Samstag, 28. April 2018

Sven Dupré im Deutschen Museum

Einladung zum Montagskolloquium im Deutschen Museum am kommenden Montag, den 30.4. um 16.30 Uhr im Alten Seminarraum

Sven Dupré/ Universität Utrecht

Failure and the Imperfections of Artisanal Knowledge in the Early Modern Period  


Hier eine kurze Zusammenfassung des Vortrags (wird in englischer Sprache gehalten):

In the early modern period it was a topos that the apprentice could only learn a craft by making mistakes. “Even if I used a thousand reams of paper to write down all the accidents that have happened to me in learning this art,” the French potter Bernard Palissy famously wrote, “you must be assured that, however good a brain you may have, you will still make a thousand mistakes, which cannot be learned from writings, and even if you had them in writing you wouldn’t believe them until practice has given you a thousand afflictions.” This paper explores artisanal textual practices as strategies to deal with the uncertainty of artisanal processes and the whims of materials. Confronted with the precarious nature of artisanal knowledge, variation had always been the most important strategy of error management.

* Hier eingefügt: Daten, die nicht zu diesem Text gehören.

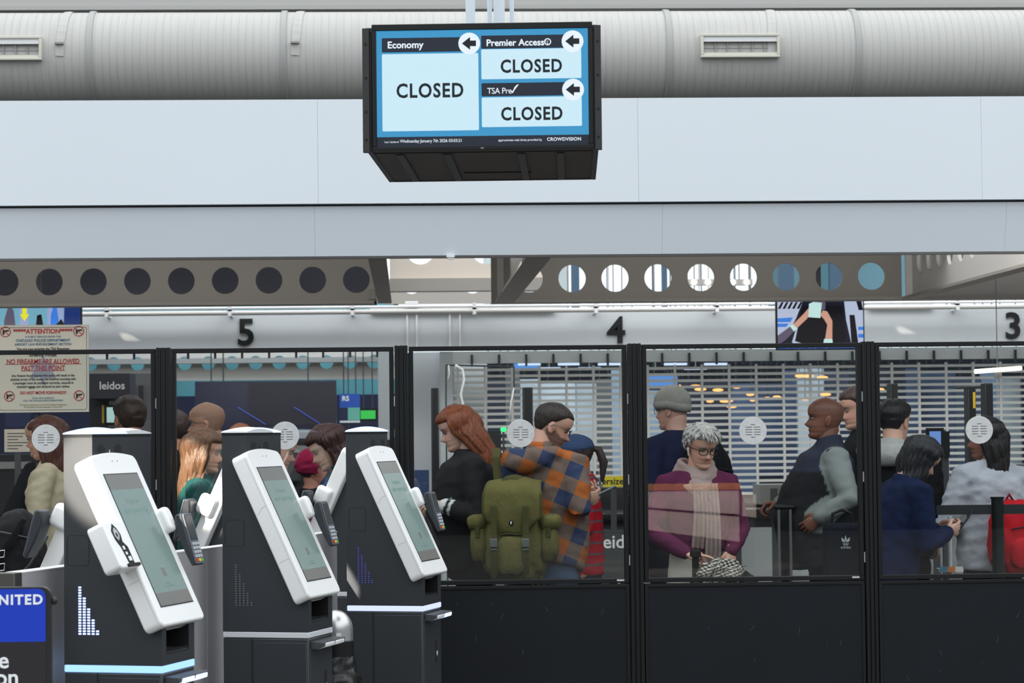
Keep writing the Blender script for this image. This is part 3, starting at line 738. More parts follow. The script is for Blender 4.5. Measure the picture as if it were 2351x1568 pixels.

However, following the dissatisfaction with ways of writing down knowledge hiding the imperfection of the process of knowledge production expressed in the work of Francis Bacon and Johannes Kepler, the codification of error emerged as a new strategy. This new conception of the epistemic value of failure and error is reflected in artisanal texts.

Sven Dupré is Professor of History of Art, Science and Technology at Utrecht University (History & Art History), and Professor of History of Art, Science and Technology at the University of Amsterdam (Conservation & Restoration). He is the Director of the ARTECHNE project ‘Technique in the Arts: Concepts, Practices, Expertise, 1500-1950’, supported by a European Research Council (ERC) Consolidator Grant.  Since 2018 he also heads the NWO Smart Culture project on the history of glass focusing on the archives of the artist Sybren Valkema (1916-1996), in collaboration with the Stichting Vrij Glas, the RKD Netherlands Institute for Art History, the Corning Museum of Glass and the Glasmuseum Hentrich, Düsseldorf.
Previously he was Professor of History of Knowledge at the Freie Universität and Director of the Research Group ‘Art and Knowledge in Premodern Europe’ at the Max Planck Institute for the History of Science in Berlin. In Spring 2015 he was Robert H. Smith Scholar in Residence for Renaissance Sculpture in Context at the Victoria and Albert Museum. He is actively involved in research in technical art.